The Mueller probe did not establish any "underlying crime related to Russian interference" and it wasn't clear that Trump didn't want the investigation, the memo's authors wrote in their rationale against bringing charges.
"In the absence of an underlying offense, the most compelling inference in evaluating the President's conduct is that he reasonably believed that the Special Counsel's investigation was interfering with his governing agenda," the memo states. "Even if the President were objectively wrong about the intentions of the Special Counsel, many, if not all, of his actions could be viewed as lacking the intent element under the relevant statutes."
Barr cited the memo by the department’s Office of Legal Counsel as a reason for not pursuing the charges against Trump after he received Mueller’s report on Russian interference in the 2016 presidential election. The portion of the memo that Barr cited was released last year.
When the left-leaning watchdog group Citizens for Responsibility and Ethics in Washington (CREW) sought the memo under the Freedom of Information Act, the DOJ argued it wasn’t required to release the document under an exception covering materials intended to aid senior officials in making decision.
In a ruling last year, U.S. District Court Judge Amy Berman Jackson criticized the government's position, saying the memo did not fit the exemption for “deliberative” documents. In an earlier ruling, she said Barr's mind had already been made up before the memo was written.

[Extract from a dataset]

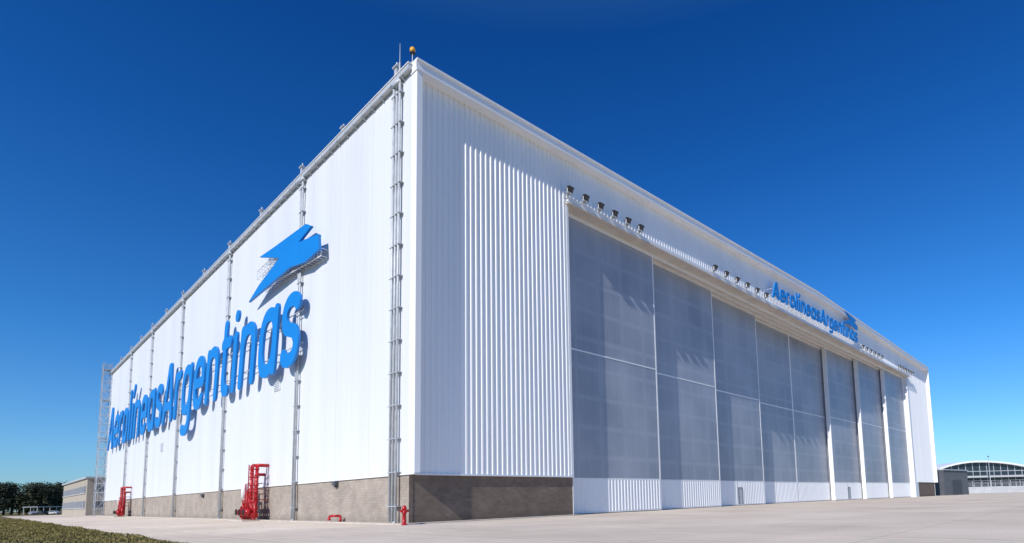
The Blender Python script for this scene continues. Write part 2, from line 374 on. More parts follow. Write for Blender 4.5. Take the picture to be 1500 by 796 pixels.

The Justice Department appealed the decision ordering the release of the full document, but the U.S. Court of Appeals for the District of Columbia Circuit ruled against DOJ last week. “Because the Department did not tie the memorandum to deliberations about the relevant decision, the Department failed to justify its reliance on the deliberative-process privilege,” the ruling said.
The Mueller report identified 10 episodes that could be considered potential obstruction of justice, but did not come to a conclusion on whether to charge the president for them.
After reading the Mueller report, many people had strongly disagreed with the analysis laid out in the memo. Hundreds of former federal prosecutors argued in an open letter that Trump would have been charged with obstruction were he not president.
In a statement Wednesday, CREW said the unsealed portions of the memo present "a breathtakingly generous view of the law and facts for Donald Trump. It significantly twists the facts and the law to benefit Donald Trump and does not comport with a serious reading of the law of obstruction of justice or the facts as found by Special Counsel Mueller."